Country box sets have all too frequently been reduced to quickie repackages or questionable hits compilations that gouge hardcore fans. An exception that ought to be the rule is the just-released King of the Road: The Genius of Roger Miller, a lovingly compiled three-disc set on Mercury Records that features not only a wealth of hits but also dozens of album cuts, outtakes, unreleased tracks, and even a bit of amusing studio chatter.

One of the most self-consciously literate and ambitious country songwriters ever to grace Music Row, Miller remains best known for such zonked singles as “Dang Me,” “You Can’t Roller Skate in a Buffalo Herd” and the blockbuster “King of the Road,” songs that were treated as novelties at the time. Those hits are here, of course, along with hilarious numbers like “Kansas City Star” and the frenzied “My Uncle Used to Love Me She Died,” but Country Music Foundation compiler Daniel Cooper places them in a context that emphasizes the darkness underlying Miller’s light treatment. “Dang Me,” for example, is a pretty damn miserable song, despite Miller’s lackadaisical vocals. And it pales alongside “One Dyin’ and A-Buryin’,” a grim suicide ballad all the more chilling for Miller’s offhand delivery. Even better, the unreleased tracks will delight Miller’s fans, especially the fragmented studio outtake “Treat Me Like a Human” and a rip-roaring live version of “Orange Blossom Special,” on which the late Danny Gatton fires off a ballistic electric guitar solo.

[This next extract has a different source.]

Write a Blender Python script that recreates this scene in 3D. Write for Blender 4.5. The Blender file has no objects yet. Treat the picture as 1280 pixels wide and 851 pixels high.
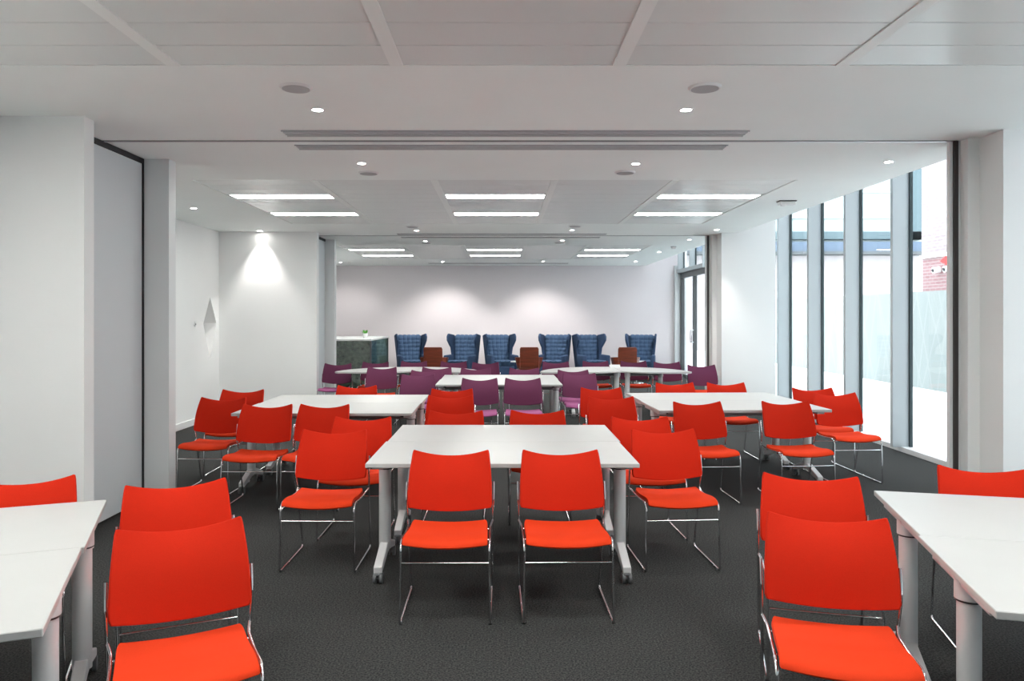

Not all of Miller’s songs are gems—at his worst, his songs seem overly mannered and cutesy—but the best material here showcases a remarkably adventurous and restless talent. With three solid hours of music, thorough (and thoroughly entertaining) liner notes, and a beautifully designed package with tons of stills, snapshots and album art, King of the Road: The Genius of Roger Miller sets a standard that all country box sets should follow.